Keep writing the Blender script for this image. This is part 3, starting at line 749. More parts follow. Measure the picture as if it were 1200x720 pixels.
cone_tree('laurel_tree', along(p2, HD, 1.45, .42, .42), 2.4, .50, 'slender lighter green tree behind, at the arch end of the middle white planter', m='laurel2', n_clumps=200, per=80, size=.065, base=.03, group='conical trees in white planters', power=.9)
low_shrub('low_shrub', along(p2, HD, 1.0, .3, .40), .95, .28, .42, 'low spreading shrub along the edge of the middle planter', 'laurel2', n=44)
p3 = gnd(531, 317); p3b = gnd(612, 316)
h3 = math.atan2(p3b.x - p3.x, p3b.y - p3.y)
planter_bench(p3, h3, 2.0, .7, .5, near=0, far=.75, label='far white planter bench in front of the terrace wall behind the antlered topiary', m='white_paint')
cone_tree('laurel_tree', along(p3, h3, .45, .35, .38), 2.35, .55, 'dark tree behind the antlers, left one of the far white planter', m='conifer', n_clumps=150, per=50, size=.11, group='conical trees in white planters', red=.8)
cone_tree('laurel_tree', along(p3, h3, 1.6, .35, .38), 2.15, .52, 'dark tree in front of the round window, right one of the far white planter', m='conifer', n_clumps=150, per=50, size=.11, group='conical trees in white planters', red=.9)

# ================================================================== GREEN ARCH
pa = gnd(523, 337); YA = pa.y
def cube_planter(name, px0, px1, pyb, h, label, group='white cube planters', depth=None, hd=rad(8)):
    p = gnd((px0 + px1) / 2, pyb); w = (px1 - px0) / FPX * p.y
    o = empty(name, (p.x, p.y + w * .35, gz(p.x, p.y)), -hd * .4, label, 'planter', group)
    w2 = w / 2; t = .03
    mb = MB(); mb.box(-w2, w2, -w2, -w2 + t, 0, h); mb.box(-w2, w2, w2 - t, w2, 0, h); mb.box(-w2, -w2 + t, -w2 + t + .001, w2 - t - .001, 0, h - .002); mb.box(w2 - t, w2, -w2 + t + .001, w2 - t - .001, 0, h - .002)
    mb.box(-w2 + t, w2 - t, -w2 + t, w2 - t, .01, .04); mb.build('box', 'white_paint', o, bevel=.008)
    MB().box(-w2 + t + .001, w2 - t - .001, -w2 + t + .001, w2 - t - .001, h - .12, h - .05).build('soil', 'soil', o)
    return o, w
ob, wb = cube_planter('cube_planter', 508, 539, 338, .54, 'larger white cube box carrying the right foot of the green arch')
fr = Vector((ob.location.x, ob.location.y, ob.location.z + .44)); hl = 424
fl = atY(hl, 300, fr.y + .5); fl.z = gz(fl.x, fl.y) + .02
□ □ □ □
Exercise aim –
Restate the data above word for word, please.

Answer to the problem –
Keep writing the Blender script for this image. This is part 3, starting at line 749. More parts follow. Measure the picture as if it were 1200x720 pixels.
cone_tree('laurel_tree', along(p2, HD, 1.45, .42, .42), 2.4, .50, 'slender lighter green tree behind, at the arch end of the middle white planter', m='laurel2', n_clumps=200, per=80, size=.065, base=.03, group='conical trees in white planters', power=.9)
low_shrub('low_shrub', along(p2, HD, 1.0, .3, .40), .95, .28, .42, 'low spreading shrub along the edge of the middle planter', 'laurel2', n=44)
p3 = gnd(531, 317); p3b = gnd(612, 316)
h3 = math.atan2(p3b.x - p3.x, p3b.y - p3.y)
planter_bench(p3, h3, 2.0, .7, .5, near=0, far=.75, label='far white planter bench in front of the terrace wall behind the antlered topiary', m='white_paint')
cone_tree('laurel_tree', along(p3, h3, .45, .35, .38), 2.35, .55, 'dark tree behind the antlers, left one of the far white planter', m='conifer', n_clumps=150, per=50, size=.11, group='conical trees in white planters', red=.8)
cone_tree('laurel_tree', along(p3, h3, 1.6, .35, .38), 2.15, .52, 'dark tree in front of the round window, right one of the far white planter', m='conifer', n_clumps=150, per=50, size=.11, group='conical trees in white planters', red=.9)

# ================================================================== GREEN ARCH
pa = gnd(523, 337); YA = pa.y
def cube_planter(name, px0, px1, pyb, h, label, group='white cube planters', depth=None, hd=rad(8)):
    p = gnd((px0 + px1) / 2, pyb); w = (px1 - px0) / FPX * p.y
    o = empty(name, (p.x, p.y + w * .35, gz(p.x, p.y)), -hd * .4, label, 'planter', group)
    w2 = w / 2; t = .03
    mb = MB(); mb.box(-w2, w2, -w2, -w2 + t, 0, h); mb.box(-w2, w2, w2 - t, w2, 0, h); mb.box(-w2, -w2 + t, -w2 + t + .001, w2 - t - .001, 0, h - .002); mb.box(w2 - t, w2, -w2 + t + .001, w2 - t - .001, 0, h - .002)
    mb.box(-w2 + t, w2 - t, -w2 + t, w2 - t, .01, .04); mb.build('box', 'white_paint', o, bevel=.008)
    MB().box(-w2 + t + .001, w2 - t - .001, -w2 + t + .001, w2 - t - .001, h - .12, h - .05).build('soil', 'soil', o)
    return o, w
ob, wb = cube_planter('cube_planter', 508, 539, 338, .54, 'larger white cube box carrying the right foot of the green arch')
fr = Vector((ob.location.x, ob.location.y, ob.location.z + .44)); hl = 424
fl = atY(hl, 300, fr.y + .5); fl.z = gz(fl.x, fl.y) + .02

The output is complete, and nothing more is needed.